**WHAT YOU SHOULD DO**
Write out the material again word for word, dropping any images it holds.

**PROVIDED DATA**
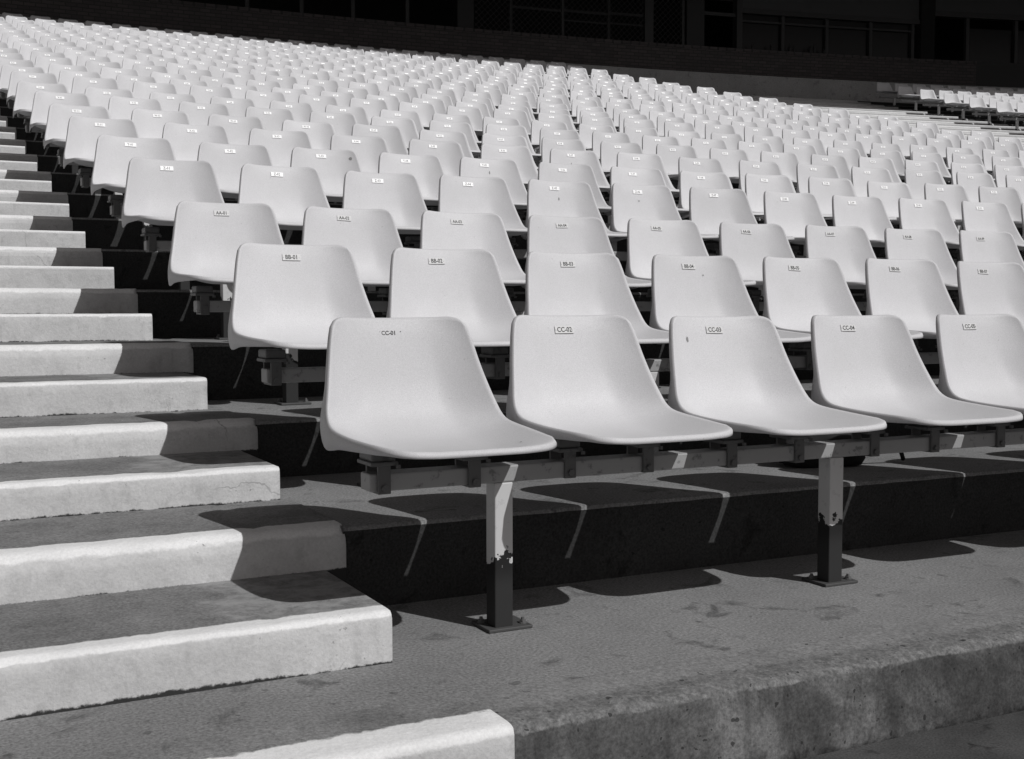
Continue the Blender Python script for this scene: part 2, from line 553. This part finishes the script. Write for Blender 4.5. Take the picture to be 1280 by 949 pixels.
# ------------------------------------------------------------------ the seat
TK = [0, .11, .25, .40, .50, .56, .63, .75, .87, .95, 1]
CY = [.038, .024, .006, -.012, -.034, -.060, -.120, -.235, -.345, -.422, -.460]
CZ = [.038, 0, -.070, -.135, -.185, -.212, -.238, -.251, -.250, -.240, -.235]
EY = [-.006, -.024, -.047, -.076, -.104, -.130, -.170, -.262, -.355, -.424, -.460]
EZ = [.043, -.006, -.068, -.130, -.178, -.199, -.209, -.217, -.222, -.225, -.228]
WT, WW = [0, .11, .25, .4, .5, .63, .75, .87, 1], [.169, .183, .196, .210, .222, .229, .227, .216, .198]
KT, KW = [0, .25, .38, .45, .51, .56, .62, .70, .85, 1], [.013, .016, .020, .036, .056, .064, .052, .036, .024, .016]
LEN = .66
CZ = [z if z > 0 else z * 1.085 for z in CZ]
EZ = [z if z > 0 else z * 1.085 for z in EZ]
OFF = Vector((.012, .175, .320))            # seat origin lies on the rail below the number plate

def surf(u, t):
    w = crom(t, WT, WW)
    au = abs(u)
    q = max(0, (au - .46) / .54)
    wing = q ** 1.6 * (1 - .15 * q) / .85
    f = min(1.0, max(0.0, (t - .08) / .36)); f = f * f * (3 - 2 * f)
    bl = (1 - f) * (.5 * au ** 2.2 + .5 * au ** 4) + f * (.15 * au * au + .85 * wing)
    cy, cz, ey, ez = crom(t, TK, CY), crom(t, TK, CZ), crom(t, TK, EY), crom(t, TK, EZ)
    y, z = cy + (ey - cy) * bl, cz + (ez - cz) * bl
    return Vector((u * w, y, z))
def seat_mesh(nu, nv, rings):
    rt_, rf = .034 / LEN, .056 / LEN      # corner radii (as fractions of the length)
    us = []
    for i in range(nu + 1):
        x = -1 + 2 * i / nu
        us.append(math.copysign(abs(x) ** .72, x))
    grid = []
    for u in us:
        wt, wf = .169, .198
        dt = max(0, abs(u) * wt - (wt - .034)) / .034
        df = max(0, abs(u) * wf - (wf - .056)) / .056
        a = rt_ * (1 - math.sqrt(max(0, 1 - dt * dt)))
        b = 1 - rf * (1 - math.sqrt(max(0, 1 - df * df)))
        # front edge bows forward a little
        col = []
        for j in range(nv + 1):
            f = j / nv
            t = a + (b - a) * f
            v = surf(u, t)
            col.append((v, t))
        grid.append(col)
    vs, fs = [], []
    nvp = nv + 1
    for col in grid:
        for v, t in col: vs.append(v)
    for i in range(nu):
        for j in range(nv):
            fs.append((i * nvp + j, i * nvp + j + 1, (i + 1) * nvp + j + 1, (i + 1) * nvp + j))
    loop = [(0, j) for j in range(nvp)] + [(i, nv) for i in range(1, nu + 1)] + [(nu, j) for j in range(nv - 1, -1, -1)] + [(i, 0) for i in range(nu - 1, 0, -1)]
    n = len(loop)
    pts = [grid[i][j][0] for i, j in loop]
    idx = [i * nvp + j for i, j in loop]
    cen = Vector((0, -.2, -.1))
    prev = idx
    dirs = []
    for q, (i, j) in enumerate(loop):
        t = grid[i][j][1]
        u = us[i]
        e = .01
        t0, t1 = max(0, t - e), min(1, t + e)
        ua = u
        d = surf(ua, t1) - surf(ua, t0)
        d.x = 0
        d.normalize()
        perp = Vector((0, -d.z, d.y))
        tan = (pts[(q + 1) % n] - pts[q - 1]).normalized()
        out = tan.cross(perp)
        if out.dot(pts[q] - surf(0, min(.97, max(.03, t)))) < 0 and abs(u) > .3: out = -out
        if i not in (0, nu):
            want = Vector((0, 0, 1)) if j == 0 else Vector((0, -1, 0))
            if out.dot(want) < 0: out = -out
        out.normalize()
        side = 1.0 if i in (0, nu) else 0.0
        kw = crom(t, KT, KW)
        if not side: kw = (.013 if j == 0 else .016)
        dirs.append((perp, out, kw))
    for (a, b) in rings:
        new = []
        for q in range(n):
            perp, out, kw = dirs[q]
            dep = b * kw if b > .5 else min(b * .02, kw)
            new.append(len(vs))
            vs.append(pts[q] + out * a + perp * dep)
        for q in range(n):
            fs.append((prev[q], new[q], new[(q + 1) % n], prev[(q + 1) % n]))
        prev = new
    vs = [v + OFF for v in vs]
    me = from_py('seat_shell', vs, fs, True)
    bm = bmesh.new(); bm.from_mesh(me)
    bmesh.ops.remove_doubles(bm, verts=bm.verts, dist=.00015)
    bmesh.ops.recalc_face_normals(bm, faces=bm.faces)
    bm.to_mesh(me); bm.free()
    me.materials.append(M_SEAT)
    me.polygons.foreach_set('use_smooth', [True] * len(me.polygons))
    return me
RINGS = [(.0022, .08), (.0042, .22), (.0056, .42), (.0062, 1.0), (.0035, 1.0)]
SEAT_HI = seat_mesh(36, 44, RINGS)
SEAT_MID = seat_mesh(18, 22, [(.004, .25), (.006, 1.0)])
SEAT_LOW = seat_mesh(10, 12, [(.006, 1.0)])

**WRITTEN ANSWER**
Continue the Blender Python script for this scene: part 2, from line 553. This part finishes the script. Write for Blender 4.5. Take the picture to be 1280 by 949 pixels.
# ------------------------------------------------------------------ the seat
TK = [0, .11, .25, .40, .50, .56, .63, .75, .87, .95, 1]
CY = [.038, .024, .006, -.012, -.034, -.060, -.120, -.235, -.345, -.422, -.460]
CZ = [.038, 0, -.070, -.135, -.185, -.212, -.238, -.251, -.250, -.240, -.235]
EY = [-.006, -.024, -.047, -.076, -.104, -.130, -.170, -.262, -.355, -.424, -.460]
EZ = [.043, -.006, -.068, -.130, -.178, -.199, -.209, -.217, -.222, -.225, -.228]
WT, WW = [0, .11, .25, .4, .5, .63, .75, .87, 1], [.169, .183, .196, .210, .222, .229, .227, .216, .198]
KT, KW = [0, .25, .38, .45, .51, .56, .62, .70, .85, 1], [.013, .016, .020, .036, .056, .064, .052, .036, .024, .016]
LEN = .66
CZ = [z if z > 0 else z * 1.085 for z in CZ]
EZ = [z if z > 0 else z * 1.085 for z in EZ]
OFF = Vector((.012, .175, .320))            # seat origin lies on the rail below the number plate

def surf(u, t):
    w = crom(t, WT, WW)
    au = abs(u)
    q = max(0, (au - .46) / .54)
    wing = q ** 1.6 * (1 - .15 * q) / .85
    f = min(1.0, max(0.0, (t - .08) / .36)); f = f * f * (3 - 2 * f)
    bl = (1 - f) * (.5 * au ** 2.2 + .5 * au ** 4) + f * (.15 * au * au + .85 * wing)
    cy, cz, ey, ez = crom(t, TK, CY), crom(t, TK, CZ), crom(t, TK, EY), crom(t, TK, EZ)
    y, z = cy + (ey - cy) * bl, cz + (ez - cz) * bl
    return Vector((u * w, y, z))
def seat_mesh(nu, nv, rings):
    rt_, rf = .034 / LEN, .056 / LEN      # corner radii (as fractions of the length)
    us = []
    for i in range(nu + 1):
        x = -1 + 2 * i / nu
        us.append(math.copysign(abs(x) ** .72, x))
    grid = []
    for u in us:
        wt, wf = .169, .198
        dt = max(0, abs(u) * wt - (wt - .034)) / .034
        df = max(0, abs(u) * wf - (wf - .056)) / .056
        a = rt_ * (1 - math.sqrt(max(0, 1 - dt * dt)))
        b = 1 - rf * (1 - math.sqrt(max(0, 1 - df * df)))
        # front edge bows forward a little
        col = []
        for j in range(nv + 1):
            f = j / nv
            t = a + (b - a) * f
            v = surf(u, t)
            col.append((v, t))
        grid.append(col)
    vs, fs = [], []
    nvp = nv + 1
    for col in grid:
        for v, t in col: vs.append(v)
    for i in range(nu):
        for j in range(nv):
            fs.append((i * nvp + j, i * nvp + j + 1, (i + 1) * nvp + j + 1, (i + 1) * nvp + j))
    loop = [(0, j) for j in range(nvp)] + [(i, nv) for i in range(1, nu + 1)] + [(nu, j) for j in range(nv - 1, -1, -1)] + [(i, 0) for i in range(nu - 1, 0, -1)]
    n = len(loop)
    pts = [grid[i][j][0] for i, j in loop]
    idx = [i * nvp + j for i, j in loop]
    cen = Vector((0, -.2, -.1))
    prev = idx
    dirs = []
    for q, (i, j) in enumerate(loop):
        t = grid[i][j][1]
        u = us[i]
        e = .01
        t0, t1 = max(0, t - e), min(1, t + e)
        ua = u
        d = surf(ua, t1) - surf(ua, t0)
        d.x = 0
        d.normalize()
        perp = Vector((0, -d.z, d.y))
        tan = (pts[(q + 1) % n] - pts[q - 1]).normalized()
        out = tan.cross(perp)
        if out.dot(pts[q] - surf(0, min(.97, max(.03, t)))) < 0 and abs(u) > .3: out = -out
        if i not in (0, nu):
            want = Vector((0, 0, 1)) if j == 0 else Vector((0, -1, 0))
            if out.dot(want) < 0: out = -out
        out.normalize()
        side = 1.0 if i in (0, nu) else 0.0
        kw = crom(t, KT, KW)
        if not side: kw = (.013 if j == 0 else .016)
        dirs.append((perp, out, kw))
    for (a, b) in rings:
        new = []
        for q in range(n):
            perp, out, kw = dirs[q]
            dep = b * kw if b > .5 else min(b * .02, kw)
            new.append(len(vs))
            vs.append(pts[q] + out * a + perp * dep)
        for q in range(n):
            fs.append((prev[q], new[q], new[(q + 1) % n], prev[(q + 1) % n]))
        prev = new
    vs = [v + OFF for v in vs]
    me = from_py('seat_shell', vs, fs, True)
    bm = bmesh.new(); bm.from_mesh(me)
    bmesh.ops.remove_doubles(bm, verts=bm.verts, dist=.00015)
    bmesh.ops.recalc_face_normals(bm, faces=bm.faces)
    bm.to_mesh(me); bm.free()
    me.materials.append(M_SEAT)
    me.polygons.foreach_set('use_smooth', [True] * len(me.polygons))
    return me
RINGS = [(.0022, .08), (.0042, .22), (.0056, .42), (.0062, 1.0), (.0035, 1.0)]
SEAT_HI = seat_mesh(36, 44, RINGS)
SEAT_MID = seat_mesh(18, 22, [(.004, .25), (.006, 1.0)])
SEAT_LOW = seat_mesh(10, 12, [(.006, 1.0)])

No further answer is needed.